One inescapable reality from the era of school accountability, whose roots go back at least to the 1980s, is that students were improving - they began doing better on tests in core subjects like reading and math. Long-term trend data on the National Assessment of Educational Progress shows that African American and Hispanic nine-year olds gained the equivalent of one-and-a-half to two grade levels in reading from 1999 to 2008.

Another reality is that parents and educators have pushed back against "too much testing." Part of the response is against benchmark testing. Schools administer them monthly, quarterly or otherwise to see if students are on track to meet standards set by their district or state. The exams are usually shorter than state achievement tests, often created by districts and sometimes cover material not already taught in class. The latter element frustrates students and parents.

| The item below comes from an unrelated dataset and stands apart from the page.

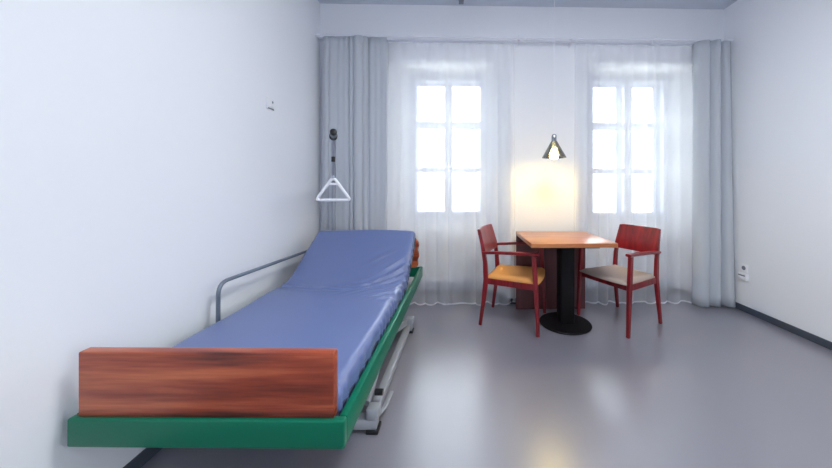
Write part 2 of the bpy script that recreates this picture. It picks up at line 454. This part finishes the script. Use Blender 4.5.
ring = [(.0235*math.cos(t*2*PI/20), 0.0, .417+.0235*math.sin(t*2*PI/20)) for t in range(21)]
MB().tube(ring, .0035, 8).build('suspension_ring', M['black'], tz, True, 60)

# mattress lying on the bed
mt = thing('mattress', 'blue mattress with its back end raised, lying on the green care bed', 'mattress', (BX, BY, .385), BR)
def section(y, z, a, s, e):
    """closed section at one station; s = arc length, e = end shrink 0..1"""
    hw, th, r = .431-.02*(1-e), .126, .036
    pts = []; N = 40
    base = []
    # start bottom left, go round: bottom, right, top, left
    def q(x, h): base.append((x, h))
    for i in range(8): q(-hw+r+(2*hw-2*r)*i/8, 0)
    for i in range(5): t = i/5*PI/2; q(hw-r+r*math.sin(t), r-r*math.cos(t))
    for i in range(6): q(hw, r+(th-2*r)*i/6)
    for i in range(5): t = i/5*PI/2; q(hw-r+r*math.cos(t), th-r+r*math.sin(t))
    for i in range(76): q(hw-r-(2*hw-2*r)*i/76, th)
    for i in range(5): t = i/5*PI/2; q(-hw+r-r*math.sin(t), th-r+r*math.cos(t))
    for i in range(6): q(-hw, th-r-(th-2*r)*i/6)
    for i in range(5): t = i/5*PI/2; q(-hw+r-r*math.cos(t), r-r*math.sin(t))
    for x, h in base:
        hh = th/2+(h-th/2)*e
        if abs(x) > hw-.004:   # gathered side wall of the cover
            g = .006*math.sin(s*74+2.6*math.sin(s*9)+1.5*math.sin(s*23))*(.4+.6*math.exp(-((s-.95)/.55)**2))
            x = x+math.copysign(1, x)*g
        if h > th-.02:         # creases on the top, strongest round the hinge
            g = 0
            for (cx, cs, lx, ls, ang, f, A) in CREASE:
                dx, dsv = x-cx, s-cs
                p = dx*math.cos(ang)+dsv*math.sin(ang); w = -dx*math.sin(ang)+dsv*math.cos(ang)
                g += A*math.exp(-(p/lx)**2-(w/ls)**2)*(1-2.2*math.sqrt(abs(math.sin(.5*f*w+1.5*p+.35*math.sin(9*p)))))
            g += .0022*math.sin(5*x+7*s)*math.sin(4.1*s-3*x)+.004*math.cos(x/hw*PI/2)
            hh += g*e*2.6
        pts.append((x, y-math.sin(a)*hh, z+math.cos(a)*hh))
    return pts
CREASE = [(.30, 1.18, .20, .10, .85, 95, .0062), (.36, 1.36, .17, .10, .95, 85, .0062), (.02, 1.05, .12, .05, .1, 70, .0050), (.12, 1.12, .12, .05, .45, 80, .0045),
          (-.36, 1.10, .10, .06, -.5, 75, .0050), (-.18, 1.03, .08, .04, -.2, 85, .003), (.22, 1.50, .14, .07, .8, 75, .0035), (.38, .9, .08, .12, .9, 80, .004)]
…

Interestingly, some administrators and principals are now trying to deal with both realities. They are using tools to improve accountability, make it less burdensome and yet be serious about results. They are entrepreneurial in their strategies, even using incentives for educators to show their instruction is tied to the state's standards. In short, they are being smart about better use of tests and strong teaching.

Let me offer three examples from Texas, one of the handful of states that pioneered school accountability.

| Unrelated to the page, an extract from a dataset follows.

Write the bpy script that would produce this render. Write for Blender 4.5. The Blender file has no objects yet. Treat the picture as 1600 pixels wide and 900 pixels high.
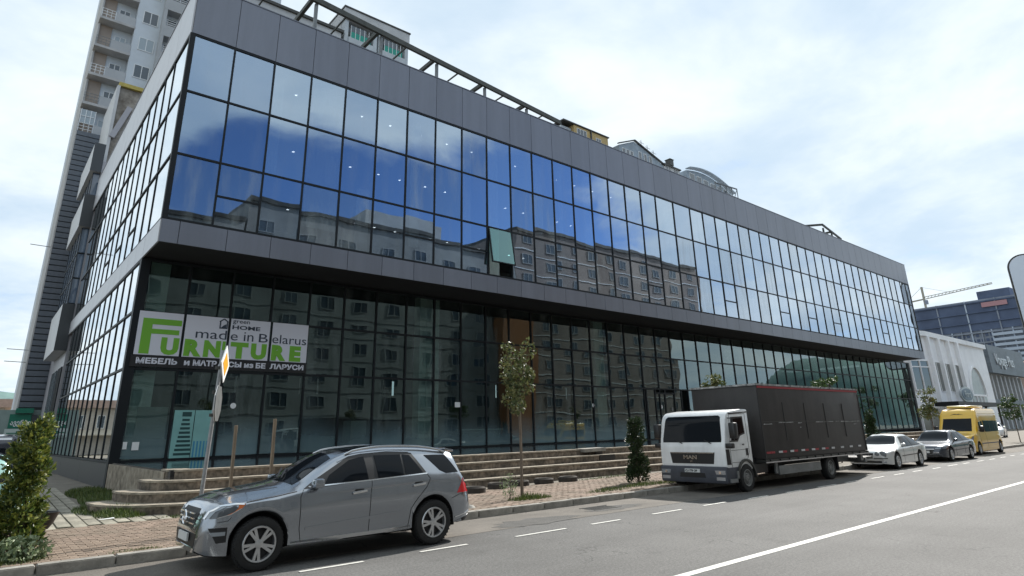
import bpy, bmesh, math, random
from mathutils import Vector, Matrix, Euler
from mathutils.bvhtree import BVHTree
from mathutils.geometry import delaunay_2d_cdt
random.seed(7)
PI = math.pi
C = bpy.context.scene.collection
sc = bpy.context.scene
# ------------------------------------------------------------------ camera
cam = bpy.data.cameras.new('camera'); camo = bpy.data.objects.new('camera', cam); C.objects.link(camo)
Fv = Vector((0.61868857, 0.72486782, 0.30297045)); Rv = Vector((0.76505417, -0.64357169, -0.02252979)); Uv = Vector((-0.17865209, -0.24572773, 0.9527336))
CAMH = 1.8425
m3 = Matrix((Rv, Uv, -Fv)).transposed()
camo.matrix_world = Matrix.Translation((0, 0, CAMH)) @ m3.to_4x4()
cam.sensor_width = 36; cam.lens = 962.95 / 1600 * 36
cam.shift_y = -(450 - 367.59) / 1600
cam.clip_start = 0.05; cam.clip_end = 6000
sc.camera = camo
# ------------------------------------------------------------------ light
SUN_E = math.radians(39.0); SUN_AZ = math.atan2(1.2, 0.29)      # azimuth from +Y towards +X
sd = Vector((math.cos(SUN_E) * math.sin(SUN_AZ), math.cos(SUN_E) * math.cos(SUN_AZ), math.sin(SUN_E)))
sun = bpy.data.lights.new('sun', 'SUN'); sun.energy = 4.8; sun.angle = math.radians(0.6); sun.color = (1, .955, .89)
suno = bpy.data.objects.new('sun', sun); C.objects.link(suno)
suno.rotation_euler = (-sd).to_track_quat('-Z', 'Y').to_euler()
sc.view_settings.view_transform = 'Standard'; sc.view_settings.look = 'None'
sc.view_settings.exposure = 0.53; sc.view_settings.gamma = 1.0
try: sc.view_settings.use_curve_mapping = False
except Exception: pass
w = bpy.data.worlds.new('World'); sc.world = w; w.use_nodes = True
nt = w.node_tree; N = nt.nodes; L = nt.links
bg = N['Background']; bg.inputs['Strength'].default_value = 0.14
sky = N.new('ShaderNodeTexSky'); sky.sky_type = 'NISHITA'; sky.sun_disc = False
sky.sun_elevation = SUN_E; sky.sun_rotation = SUN_AZ; sky.air_density = 1.0; sky.dust_density = 1.0; sky.ozone_density = 5.0; sky.altitude = 2500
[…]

In Houston, Superintendent Terry Grier has stopped requiring benchmark tests for campuses ranked in the top 20 percent of Houston's elementary, middle or high schools. The high-performers still can use such exams, but they also can use the time for more instruction.

Low-performing schools, however, must give benchmark exams. Yet they are no longer given quarterly. Grier found quarterly tests spread too far apart to lead to quick interventions.

Instead, the benchmarks are administered every two to four weeks. Schools use the results to intervene more immediately with students, including through one-on-one tutoring.

Grier sees benchmark tests as a beginning, not an end. Schools can use them to set out a map of activities that will help students learn their material.

There is wisdom in this management strategy. Grier essentially is saying we can have less testing where instructors are teaching well. First, though, show me results. He wants to know if students are on track, and testing is a valuable way to do that.

Indeed, ample research shows the right kind of testing can help students understand course content. Art Graesser, a University of Memphis psychology professor, studies how sustained engagement in a subject can lead to deeper learning. (Graesser, founding co-director of the Institute for Intelligent Systems at his university, has served as a Bush Institute education consultant.)

Graesser and a team have found that testing can help learning, especially when aligned with key content. Regularly administered tests also help more than a single exam with long-term retention. 

In effect, the Dallas school district is using that latter finding in spacing out its benchmark tests. The district administers its exams twice annually.

Campuses use data from the mid-year exam to adjust instruction. The district uses end-of-year scores to adjust larger strategies, such as improving writing performance. "Other than these tests," Superintendent Mike Miles told me in an interview, "we don't dictate others."

You can find innovative strategies at the campus level, too. Don Snook, a Texas principal I spoke with recently, said he has dropped quarterly district tests that his suburban Dallas high school was supposed to take. He decided to stay on top of his school's progress another way.

In return for dropping the benchmarks, he regularly checks in on his 22 teachers. Last year, he made 150 classroom visits to observe instruction. He also meets weekly with teachers, reviewing lesson plans and discussing strategies. Similarly, he looks at "bell-ringer" tests teachers give when class begins to see if students grasp the latest content.

Snook intervenes if a teacher's instruction does not keep up with what Texas expects students to learn. If a class is behind in, say, writing, he works with the teacher on better strategies for incorporating writing.

None of this really matters if academic results don't flow from these strategies. We still don't know how these efforts will play out, although Snook's school scored 90 percent or better on Texas' core tests this year.

Yet these examples do stand out for this reason: Creative leadership is finding a way to significantly reduce testing and yet more strategically use exams. This is about maintaining accountability and at the same time adjusting strategies.

One major strategy is focusing intensely on classroom instruction. Grier and Miles especially are known in Texas school circles for spending their political capital on improving instruction. If critics really want fewer tests, insisting on better instruction is one way to get there. Students still will need some tests, for their own good. But this is one way to mend but not end accountability.